Lewandowski profitiert derzeit zudem von der kongenialen Zusammenarbeit mit Thomas Müller, der sich unter Hansi Flick wieder fest in die Mannschaft gespielt hat. Müller organisiert inzwischen die gesamte Offensive der Münchner mit lautstarken Kommandos und seinen immer noch genialen Laufwegen und Ideen. Die beiden Angreifer stacheln sich im Spiel gegenseitig an und ergänzen sich gut. Müller fordert seinen Mitspielern viel ab, weil er unkonventionell denkt und spielt. Lewandowski ist geradliniger, findet mit seinen geschmeidigen Aktionen fast immer einen Weg, um das umzusetzen, was Müller einfällt.

Gegen Arminia Bielefeld vor einer Woche legten sie sich gegenseitig je einen Treffer vor. Auch ein Muster in Lewandowskis aktuellem Spiel. Mit drei Vorlagen in fünf Spielen ist Lewandowski auch in dieser Kategorie auf einem guten Weg, einen persönlichen Rekord aufzustellen. Es ist ohnehin bemerkenswert, dass der frühere Dortmunder vor wenigen Wochen seine wichtigste individuelle Auszeichnung ausgerechnet in der Karrierephase erhielt, in der er so mannschaftsdienlich spielte wie wohl niemals zuvor. Die Prioritäten von Europas Fussballer des Jahres haben sich verschoben.

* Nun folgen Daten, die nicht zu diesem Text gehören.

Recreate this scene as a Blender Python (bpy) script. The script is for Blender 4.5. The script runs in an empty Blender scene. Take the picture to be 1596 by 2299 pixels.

Frühe Auswechslung als Signal für mehr Pausen?

Dass Lewandowski dem ziemlich überraschten Flick in der zweiten Halbzeit gegen Frankfurt am Samstag signalisierte, deutlich vor Abpfiff runter zu wollen, passt da nur ins Bild. Der überehrgeizige Torjäger, der sich in der Vergangenheit schon mal auf dem Feld um die Ausführung von Freistössen und Elfmetern stritt, ist gelassen geworden und sieht inzwischen das ganze Bild ‒ mit vielen Spielen in einer langen Saison, bei der sich auch ein Ausnahmeathlet wie er die Kräfte einteilen muss.

Vielleicht könnte ihm genau das am Ende die Chance auf einen anderen historischen Rekord zunichtemachen. Eigentlich verbietet es sich, über die legendäre 40-Tore-Marke von Gerd Müller überhaupt zu reden. Zu viele hatten sich nach gutem Start auf diesem Weg gewähnt und waren kläglich gescheitert. Doch Lewandowski spielt inzwischen auf einem Niveau, dass man ihn durchaus ins Gespräch um diesen Rekord bringen darf. Er selbst kam mit 34 Treffern im Vorjahr nah an Müller heran. 30 Tore in 29 Spielen braucht er nun bis zur magischen Marke. Das bewegt sich im Rahmen seiner Torquote in der vergangenen Saison. Es bräuchte allerdings einen Kraftakt von Lewandowski, der dieser Aufgabe durchaus einiges unterordnen müsste.

Stoppen kann er sich also gewissermassen nur selbst. Seine erbetene Auswechselung am Wochenende spricht eher dafür, dass er in dieser Saison andere Ziele verfolgt, als auf Teufel komm raus den ewigen Rekord von Müller zu brechen. Beweisen muss der vielleicht beste Lewandowski aller Zeiten schliesslich ohnehin niemandem mehr etwas.